_Fag_ = "a horse for easy riding" or some such?
Wilson Gray
hwgray at GMAIL.COM
Sun Feb 20 00:50:33 UTC 2011
From:
THE SPIRIT OF THE PUBLIC JOURNALS FOR 1805
VOL. IX
LONDON:
...
1806
p.352
A HORSE FOR AFTER DINNER
AN EPIGRAM
SAYS Sir Toby---" My friend, can you get me a nag
That will ride very quiet---and serve as a _fag_?"--- [Emphasis supplied]
" Yes, I've one that will suit you ; he's steady and mild,
And so safe in his paces, he'd carry a child."---
" A child !" says Sir Toby, " that is not the sort ;
Do you think he can carry _two bottles of port?"_ [Emphasis original]
http://goo.gl/ymowq
I ran across this while idly researching "a knock-down argument," a
phrase that I'd never heard heard before 1972 at MIT, where it is/was?

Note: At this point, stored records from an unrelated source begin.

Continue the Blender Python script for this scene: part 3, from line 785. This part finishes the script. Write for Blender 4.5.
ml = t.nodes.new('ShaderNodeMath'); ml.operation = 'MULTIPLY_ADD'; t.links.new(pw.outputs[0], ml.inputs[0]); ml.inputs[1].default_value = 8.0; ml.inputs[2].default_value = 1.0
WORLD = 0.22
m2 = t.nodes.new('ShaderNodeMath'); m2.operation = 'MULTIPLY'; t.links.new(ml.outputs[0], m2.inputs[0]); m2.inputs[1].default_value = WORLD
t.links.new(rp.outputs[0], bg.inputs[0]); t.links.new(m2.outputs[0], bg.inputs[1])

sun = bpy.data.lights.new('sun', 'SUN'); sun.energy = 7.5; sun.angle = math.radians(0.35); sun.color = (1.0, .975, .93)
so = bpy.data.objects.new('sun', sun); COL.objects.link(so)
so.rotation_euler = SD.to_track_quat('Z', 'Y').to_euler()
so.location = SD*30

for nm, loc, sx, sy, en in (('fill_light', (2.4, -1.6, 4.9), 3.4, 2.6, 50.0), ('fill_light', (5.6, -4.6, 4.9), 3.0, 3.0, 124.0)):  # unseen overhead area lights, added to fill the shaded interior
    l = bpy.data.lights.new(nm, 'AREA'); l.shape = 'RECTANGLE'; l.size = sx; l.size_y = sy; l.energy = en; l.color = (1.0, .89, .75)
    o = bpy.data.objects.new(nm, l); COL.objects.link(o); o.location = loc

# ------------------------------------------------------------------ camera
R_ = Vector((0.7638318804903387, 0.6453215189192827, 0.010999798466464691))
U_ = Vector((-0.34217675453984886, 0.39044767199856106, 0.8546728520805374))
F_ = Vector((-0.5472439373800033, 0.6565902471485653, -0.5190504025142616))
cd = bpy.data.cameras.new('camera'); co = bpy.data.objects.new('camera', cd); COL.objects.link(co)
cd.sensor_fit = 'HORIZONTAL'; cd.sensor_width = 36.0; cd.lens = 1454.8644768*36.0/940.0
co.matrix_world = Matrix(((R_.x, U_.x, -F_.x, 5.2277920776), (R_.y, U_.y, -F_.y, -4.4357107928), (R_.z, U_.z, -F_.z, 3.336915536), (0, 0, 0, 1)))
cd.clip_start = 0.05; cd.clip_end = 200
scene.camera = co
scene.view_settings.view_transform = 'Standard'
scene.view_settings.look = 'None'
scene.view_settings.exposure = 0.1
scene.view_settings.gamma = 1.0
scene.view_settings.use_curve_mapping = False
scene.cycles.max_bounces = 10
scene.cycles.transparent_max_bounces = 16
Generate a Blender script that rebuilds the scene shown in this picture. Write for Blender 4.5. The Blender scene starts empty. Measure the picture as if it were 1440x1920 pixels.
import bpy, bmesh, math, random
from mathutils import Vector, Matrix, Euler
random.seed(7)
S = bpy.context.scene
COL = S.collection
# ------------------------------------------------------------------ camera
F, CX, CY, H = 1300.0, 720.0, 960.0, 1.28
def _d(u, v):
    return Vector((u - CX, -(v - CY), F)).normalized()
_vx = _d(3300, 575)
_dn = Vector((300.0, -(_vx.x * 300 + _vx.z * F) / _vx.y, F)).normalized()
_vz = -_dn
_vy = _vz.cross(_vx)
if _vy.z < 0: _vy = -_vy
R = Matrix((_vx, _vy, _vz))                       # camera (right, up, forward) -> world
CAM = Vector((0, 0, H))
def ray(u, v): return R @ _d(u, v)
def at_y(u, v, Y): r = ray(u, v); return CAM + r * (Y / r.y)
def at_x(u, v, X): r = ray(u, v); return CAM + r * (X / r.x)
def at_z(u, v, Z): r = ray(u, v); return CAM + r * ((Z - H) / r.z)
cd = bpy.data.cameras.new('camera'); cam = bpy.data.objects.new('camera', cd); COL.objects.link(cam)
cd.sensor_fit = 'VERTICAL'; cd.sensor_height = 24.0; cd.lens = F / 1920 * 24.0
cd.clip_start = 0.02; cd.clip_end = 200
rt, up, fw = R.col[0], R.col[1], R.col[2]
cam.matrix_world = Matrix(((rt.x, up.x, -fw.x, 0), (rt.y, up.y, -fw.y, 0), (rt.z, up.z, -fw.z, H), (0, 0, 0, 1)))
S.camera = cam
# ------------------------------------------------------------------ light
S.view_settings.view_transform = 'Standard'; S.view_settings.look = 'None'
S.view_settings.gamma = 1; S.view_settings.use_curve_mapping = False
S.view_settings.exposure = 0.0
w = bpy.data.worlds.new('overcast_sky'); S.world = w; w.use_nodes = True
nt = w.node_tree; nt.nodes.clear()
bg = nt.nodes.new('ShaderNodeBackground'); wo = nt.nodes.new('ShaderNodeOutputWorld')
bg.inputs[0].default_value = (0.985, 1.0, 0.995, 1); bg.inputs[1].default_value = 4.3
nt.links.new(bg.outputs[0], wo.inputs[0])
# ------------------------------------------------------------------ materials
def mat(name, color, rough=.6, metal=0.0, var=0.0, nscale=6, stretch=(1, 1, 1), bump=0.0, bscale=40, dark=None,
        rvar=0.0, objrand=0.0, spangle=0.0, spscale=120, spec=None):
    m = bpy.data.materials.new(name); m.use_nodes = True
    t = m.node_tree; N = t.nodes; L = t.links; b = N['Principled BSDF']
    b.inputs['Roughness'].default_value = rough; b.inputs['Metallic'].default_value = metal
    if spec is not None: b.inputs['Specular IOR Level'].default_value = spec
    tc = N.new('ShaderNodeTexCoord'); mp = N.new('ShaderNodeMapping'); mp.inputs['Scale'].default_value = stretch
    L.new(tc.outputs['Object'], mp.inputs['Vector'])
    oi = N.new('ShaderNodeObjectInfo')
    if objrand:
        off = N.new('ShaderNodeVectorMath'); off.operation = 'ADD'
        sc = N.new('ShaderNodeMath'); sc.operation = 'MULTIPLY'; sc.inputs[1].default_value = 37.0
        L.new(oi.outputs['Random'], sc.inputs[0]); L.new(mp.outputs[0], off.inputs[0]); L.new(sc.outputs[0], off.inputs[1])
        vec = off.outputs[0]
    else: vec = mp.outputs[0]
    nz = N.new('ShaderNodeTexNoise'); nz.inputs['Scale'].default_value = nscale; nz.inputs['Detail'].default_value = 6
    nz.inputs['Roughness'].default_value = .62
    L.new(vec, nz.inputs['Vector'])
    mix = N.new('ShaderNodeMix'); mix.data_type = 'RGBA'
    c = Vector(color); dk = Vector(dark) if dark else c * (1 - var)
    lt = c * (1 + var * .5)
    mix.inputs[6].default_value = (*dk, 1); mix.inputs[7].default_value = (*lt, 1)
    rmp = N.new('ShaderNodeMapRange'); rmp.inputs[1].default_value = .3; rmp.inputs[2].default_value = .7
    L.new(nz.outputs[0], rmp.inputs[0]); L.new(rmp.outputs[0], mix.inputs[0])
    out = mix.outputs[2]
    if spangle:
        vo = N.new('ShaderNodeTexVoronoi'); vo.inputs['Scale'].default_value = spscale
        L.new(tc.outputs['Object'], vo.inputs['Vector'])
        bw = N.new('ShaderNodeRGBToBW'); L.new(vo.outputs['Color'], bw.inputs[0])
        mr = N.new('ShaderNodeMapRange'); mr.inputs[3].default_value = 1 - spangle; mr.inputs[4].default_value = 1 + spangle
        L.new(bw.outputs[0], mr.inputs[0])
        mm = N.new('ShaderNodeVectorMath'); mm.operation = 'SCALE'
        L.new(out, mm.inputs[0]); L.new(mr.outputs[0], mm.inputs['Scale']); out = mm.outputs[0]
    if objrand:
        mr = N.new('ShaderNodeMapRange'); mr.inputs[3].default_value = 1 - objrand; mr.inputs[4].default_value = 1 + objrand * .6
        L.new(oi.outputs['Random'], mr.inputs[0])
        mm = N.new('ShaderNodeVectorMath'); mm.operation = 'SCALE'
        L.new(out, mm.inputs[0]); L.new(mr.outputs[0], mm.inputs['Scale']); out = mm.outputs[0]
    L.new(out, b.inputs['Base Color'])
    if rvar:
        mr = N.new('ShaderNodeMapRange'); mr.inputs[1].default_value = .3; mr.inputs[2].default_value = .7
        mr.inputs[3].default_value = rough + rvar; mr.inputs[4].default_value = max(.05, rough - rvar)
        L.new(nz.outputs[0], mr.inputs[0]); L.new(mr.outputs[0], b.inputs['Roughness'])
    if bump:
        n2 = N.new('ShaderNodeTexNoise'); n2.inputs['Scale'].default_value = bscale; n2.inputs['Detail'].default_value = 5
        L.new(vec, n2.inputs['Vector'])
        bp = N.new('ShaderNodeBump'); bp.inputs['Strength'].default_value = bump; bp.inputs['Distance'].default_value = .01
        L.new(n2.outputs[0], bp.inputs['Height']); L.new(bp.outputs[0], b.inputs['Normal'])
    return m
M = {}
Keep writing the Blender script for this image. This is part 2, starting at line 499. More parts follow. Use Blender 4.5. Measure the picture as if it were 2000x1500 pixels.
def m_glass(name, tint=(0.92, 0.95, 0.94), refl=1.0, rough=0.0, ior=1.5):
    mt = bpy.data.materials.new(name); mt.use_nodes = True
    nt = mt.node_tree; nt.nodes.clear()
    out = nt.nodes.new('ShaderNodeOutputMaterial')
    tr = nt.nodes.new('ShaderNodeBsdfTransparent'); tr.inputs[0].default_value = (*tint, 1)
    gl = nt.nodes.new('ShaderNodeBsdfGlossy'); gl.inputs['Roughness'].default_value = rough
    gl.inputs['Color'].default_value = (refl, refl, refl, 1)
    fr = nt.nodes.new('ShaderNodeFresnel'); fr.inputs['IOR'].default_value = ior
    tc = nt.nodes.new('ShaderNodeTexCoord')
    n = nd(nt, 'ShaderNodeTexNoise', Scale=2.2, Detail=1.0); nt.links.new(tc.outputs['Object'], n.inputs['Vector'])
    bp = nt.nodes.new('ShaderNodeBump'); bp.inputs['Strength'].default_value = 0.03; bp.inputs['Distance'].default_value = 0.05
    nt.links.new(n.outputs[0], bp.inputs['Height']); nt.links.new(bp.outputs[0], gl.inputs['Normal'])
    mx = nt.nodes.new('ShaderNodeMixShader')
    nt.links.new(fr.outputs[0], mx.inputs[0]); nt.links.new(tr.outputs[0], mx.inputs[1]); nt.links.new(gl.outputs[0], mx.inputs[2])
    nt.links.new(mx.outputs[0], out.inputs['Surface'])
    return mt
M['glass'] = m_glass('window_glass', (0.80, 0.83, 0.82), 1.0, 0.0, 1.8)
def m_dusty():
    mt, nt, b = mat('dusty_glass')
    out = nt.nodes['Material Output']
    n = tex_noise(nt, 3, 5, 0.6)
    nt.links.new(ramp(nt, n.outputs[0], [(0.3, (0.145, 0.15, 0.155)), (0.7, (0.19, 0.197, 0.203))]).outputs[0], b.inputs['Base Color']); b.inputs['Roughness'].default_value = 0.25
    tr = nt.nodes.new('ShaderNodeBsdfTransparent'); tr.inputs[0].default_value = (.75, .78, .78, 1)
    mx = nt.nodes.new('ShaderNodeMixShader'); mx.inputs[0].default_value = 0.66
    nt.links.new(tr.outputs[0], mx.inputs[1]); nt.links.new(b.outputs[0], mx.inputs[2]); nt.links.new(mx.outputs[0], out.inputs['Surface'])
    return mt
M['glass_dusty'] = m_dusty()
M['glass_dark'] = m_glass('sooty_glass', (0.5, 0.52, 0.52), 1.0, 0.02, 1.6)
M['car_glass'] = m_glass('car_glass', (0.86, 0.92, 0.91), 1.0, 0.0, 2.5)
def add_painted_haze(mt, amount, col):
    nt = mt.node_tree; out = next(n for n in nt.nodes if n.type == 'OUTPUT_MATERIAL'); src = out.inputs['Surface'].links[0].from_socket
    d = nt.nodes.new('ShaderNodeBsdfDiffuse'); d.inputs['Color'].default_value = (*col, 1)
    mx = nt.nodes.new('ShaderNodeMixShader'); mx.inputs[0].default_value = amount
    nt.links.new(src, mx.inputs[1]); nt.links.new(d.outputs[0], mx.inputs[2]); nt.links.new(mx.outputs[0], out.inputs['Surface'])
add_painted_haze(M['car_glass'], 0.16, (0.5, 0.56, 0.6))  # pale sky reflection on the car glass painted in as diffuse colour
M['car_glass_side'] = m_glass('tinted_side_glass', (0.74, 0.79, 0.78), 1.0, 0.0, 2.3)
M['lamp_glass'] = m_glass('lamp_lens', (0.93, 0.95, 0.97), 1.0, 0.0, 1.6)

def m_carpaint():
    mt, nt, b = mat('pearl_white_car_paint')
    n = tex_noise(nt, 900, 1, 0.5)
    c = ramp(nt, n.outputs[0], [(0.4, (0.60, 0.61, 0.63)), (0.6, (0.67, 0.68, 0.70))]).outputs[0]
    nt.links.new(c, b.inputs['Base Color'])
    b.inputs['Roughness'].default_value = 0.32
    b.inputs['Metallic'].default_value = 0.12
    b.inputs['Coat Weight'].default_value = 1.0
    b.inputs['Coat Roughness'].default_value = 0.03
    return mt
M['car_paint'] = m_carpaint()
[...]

endemic in the linguistics dept. Then, I discovered that Lewis Carroll
had used this turn of phrase. Quelle surprise! (Yes, it appears in
_Alice_, but, astoundingly, I'd forgotten about that.) IAC, I can now
date the phrase to 1806.
I'm just messing around for personal enjoyment. Nevertheless, if
anyone should have the earliest cite at the tip of his fingers and be
willing to spare me the effort of finding it for myself ... :-)
--
-Wilson
-----
All say, "How hard it is that we have to die!"––a strange complaint to
come from the mouths of people who have had to live.